PARALLEL EN GELIJKNAMIG



1. De parallelle mineur toonladder loopt van de 6e tot de 6e toon.
    Hij begint dus een kleine terts onder de begintoon van de majeurladder.
    De tonen van de parallelle mineurladder zijn dezelfde als die van de majeurladder:


2. De gelijknamige mineurladder begint op dezelfde toon als de majeurladder.
    De 3e, de 6e en de 7e toon van de majeurladder moeten worden verlaagd.

Wanneer je een harmonische of melodische toonladder moet noteren, onthoud dan dat je óók te maken hebt met 3, 6 en 7:
De terts is bij mineur altijd klein en bij harmonisch verhogen we de 7e toon, bij melodisch de 6e en 7e en dalend hersteld.

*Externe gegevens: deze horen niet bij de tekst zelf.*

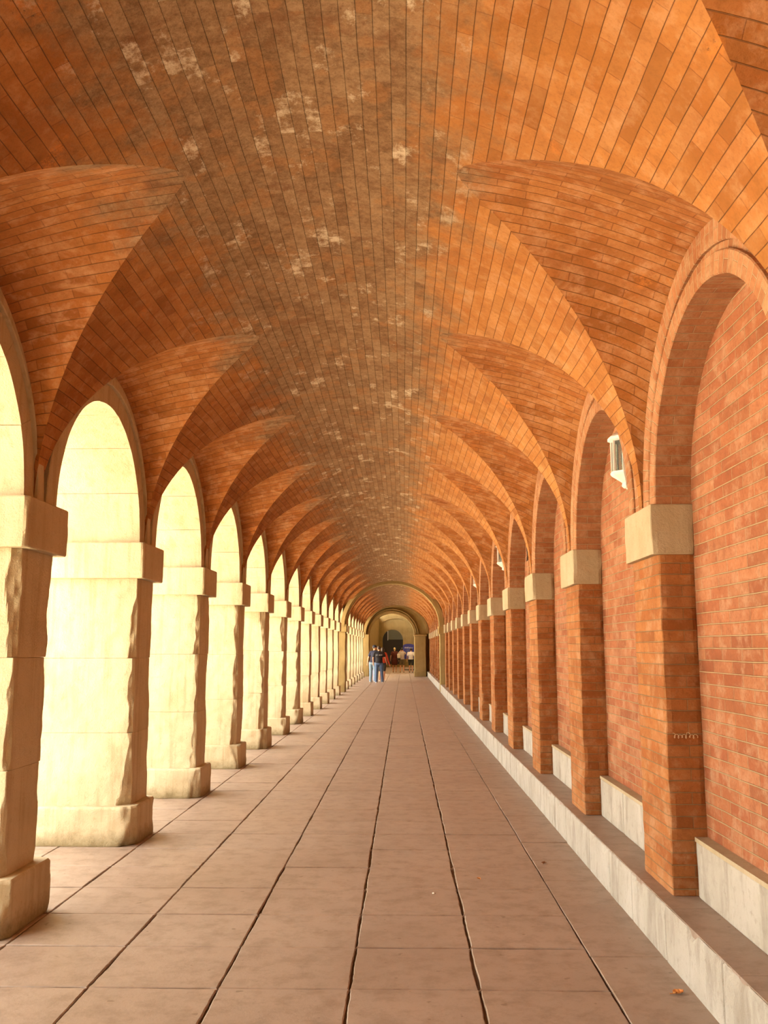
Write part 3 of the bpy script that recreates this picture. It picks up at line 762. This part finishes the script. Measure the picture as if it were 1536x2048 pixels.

Voorbeeld van een opdracht: Maak van de toonladder van D majeur de parallelle en de gelijknamige mineurladder.

- Noteer eerst heel simpel de reeks noten van d tot d.
- Noteer daaronder de hele en halve afstanden zoals bij de stamtonen.
- Corrigeer nu de afstanden door voortekens te plaatsen; kruisen voor de f en de c.

- De parallelle mineurladder begint een kleine terts lager, dus van b tot b.
- De gelijknamige mineurladder krijg je door 3, 6 en 7 te verlagen, dus f, bes en c.
- De harmonische en melodische toonladder krijg je door de nodige aanpassingen te maken op 6 en 7.